La mayonesa es originalmente una adaptación. Como en las islas Baleares se preparaba una salsa de ajo y aceite muy fuerte para los estándares franceses, la versión sofisticada fue una emulsión de huevos y aceite que se llamó mahonesa, gentilicio de Mahón.
Y conservando su característica mestiza, la mayonesa se ha vertido sobre innumerables recetas del mundo hasta hacerse indispensable, hasta ganarse nuestro cariño y un sobrenombre cariñoso: la mayo. Por eso nos duele tanto saber que recientemente ha enfermado y muerto gente por comer sánguches con mayonesa en Peñalolén. Porque cualquiera de nosotros habría pedido que se le pusiera mayo casera, sabiendo que corre un riesgo, pero con la certeza que la mayonesa envasada nunca sería lo mismo.

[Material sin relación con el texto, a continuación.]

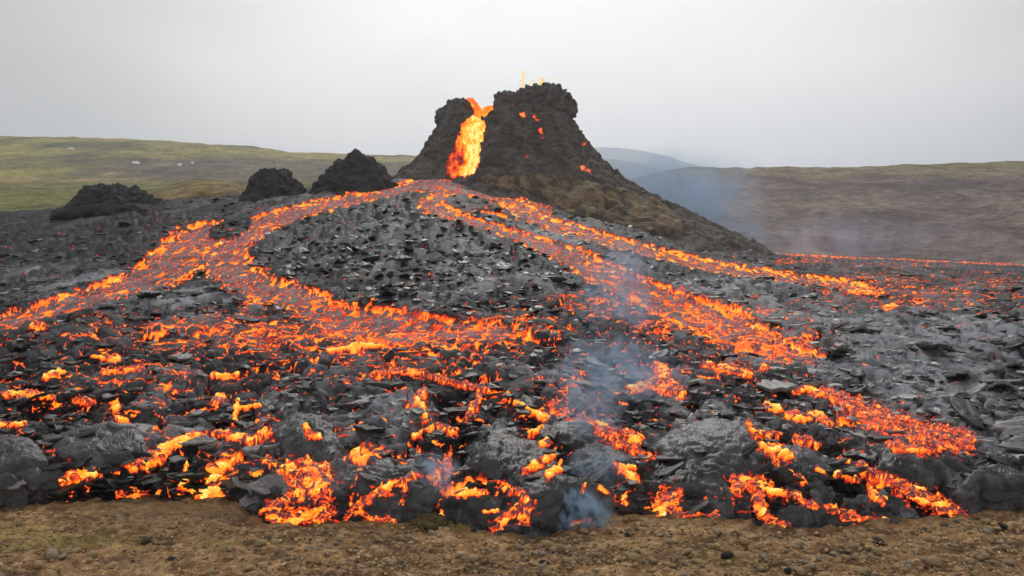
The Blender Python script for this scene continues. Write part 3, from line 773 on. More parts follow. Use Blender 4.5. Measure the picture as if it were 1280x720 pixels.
# ------------------------------------------------------------------ loose crust slabs on the field
def slab_proto(seed, nr=3, na=11, thick=0.13):
    r = np.random.default_rng(seed)
    a = np.linspace(0, 2 * np.pi, na, endpoint=False) + r.uniform(-.2, .2, na)
    rad = r.uniform(0.62, 1.08, na); asp = r.uniform(0.45, 0.8)
    top = [[0, 0, 0.0]]
    for k in range(1, nr + 1):
        f = k / nr
        for i in range(na):
            top.append([math.cos(a[i]) * rad[i] * f, math.sin(a[i]) * rad[i] * asp * f, 0.0])
    top = np.array(top)
    bend = r.uniform(-0.45, 0.35); tw = r.uniform(-0.3, 0.3)
    def shape(p):
        q = p.copy()
        q[:, 2] += bend * q[:, 1] ** 2 * 1.4 + tw * q[:, 0] * q[:, 1] + 0.05 * fbm3(p * 2.2 + seed * 7.7, 2, seed)
        q[:, 2] += 0.035 * np.sin(q[:, 1] * 16 + 3 * q[:, 0] + seed)
        return q
    low = top[1 + (nr - 1) * na:].copy(); low[:, :2] *= 0.9
    T = shape(top); B = shape(low); B[:, 2] -= thick * r.uniform(0.6, 1.3, na)
    Vv = np.vstack([T, B]); fs = []
    for i in range(na):
        j = (i + 1) % na
        fs.append((0, 1 + i, 1 + j))
        for k in range(nr - 1):
            o = 1 + k * na
            fs += [(o + i, o + na + i, o + na + j), (o + i, o + na + j, o + j)]
        o = 1 + (nr - 1) * na; u = len(T)
        fs += [(o + i, u + i, u + j), (o + i, u + j, o + j)]
    return Vv, np.array(fs)
P_small = [slab_proto(s) for s in range(14)]
P_big = [slab_proto(50 + s, 6, 18, 0.16) for s in range(12)]
ok = (hot_in < 0.15) & (lobe_w < 0.06) & (D > 18.2) & (D < 100) & (PX > -60) & (PX < 1340)
okf = np.flatnonzero(ok.ravel())
def rotm(yaw, pitch, roll):
    return (Matrix.Rotation(yaw, 3, 'Z') @ Matrix.Rotation(pitch, 3, 'X') @ Matrix.Rotation(roll, 3, 'Y'))
def pick_sites(n, seed):
    r = np.random.default_rng(seed)
    return r.choice(okf, n, replace=False), r
# the numberless small ones: one body of rubble
idx, r = pick_sites(10500, 3)
vv, ff, hh, cc = [], [], [], []; base = 0
PXF, PYF = PX.ravel(), PY.ravel()
dF, toneF, densF = D.ravel(), tone.ravel(), dens.ravel()
for i in idx:
    shard = math.exp(-((PXF[i] - 520) / 190) ** 2 - ((PYF[i] - 310) / 55) ** 2)
    if r.random() > 0.30 + 1.0 * shard or (densF[i] > 0.35 and r.random() < 0.6): continue
    p, f = P_small[r.integers(len(P_small))]
    s = r.uniform(0.13, 0.42) * (0.55 + 0.45 * min(dF[i], 70) / 45)
    tl = 0.10 + 0.27 * shard
    M = np.array(rotm(r.uniform(0, 6.28), r.normal(0, tl), r.normal(0, tl)))
    q = (p * s * np.array([1, 1, r.uniform(0.8, 1.4)])) @ M.T + V[i] + [0, 0, 0.10 * s]
    vv.append(q); ff.append(f + base); base += len(p)
    tn = np.clip(toneF[i] * r.uniform(0.6, 1.4) + (0.20 * r.random() if r.random() < 0.25 + 0.2 * shard else 0), 0.012, 0.32)
    cc.append(np.tile([tn, tn * 0.99, tn * 1.0], (len(p), 1)))
vv, ff, cc = np.vstack(vv), np.vstack(ff), np.vstack(cc)
rub = obj("crust_rubble", np_mesh("crust_rubble", vv, ff, M_LOBE, {"melt": np.zeros(len(vv)), "col": cc}), field)
tag(rub, kind="stuff")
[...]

¿Hacen bien las autoridades de salud prohibiendo la venta de productos aderezados con mayonesa casera? No. Hay maneras de conservar la inocuidad, la higiene y la salud que no pasan por comer esos sustitutos industriales que han usurpado el buen nombre de la mayo. No me digan que esos flanes amarillos en que un tenedor podría marcar sus dientes son la misma salsa preciosa que le ponemos a los completos caseros. No me digan que es más sano comer de esas bolsas de 2 litros, grasientas y pesadas. Como bien indica el dueño de la Fuente Alemana, acá el susto está contribuyendo a una fantasía de higiene, pasteurización y asepsia que es impracticable, exagerada e irrespetuosa.
Si las autoridades tienen la flema necesaria para decir que no se puede prohibir el uso de tarjetas de crédito sólo porque La Polar estafó a 1 millón de personas, ¿por qué no reaccionan con un tercio de esa misma parsimonia y concordamos en que una sanguchería desafortunada no justifica proscribir uno de los ingredientes capitales de nuestro recetario sanguchero?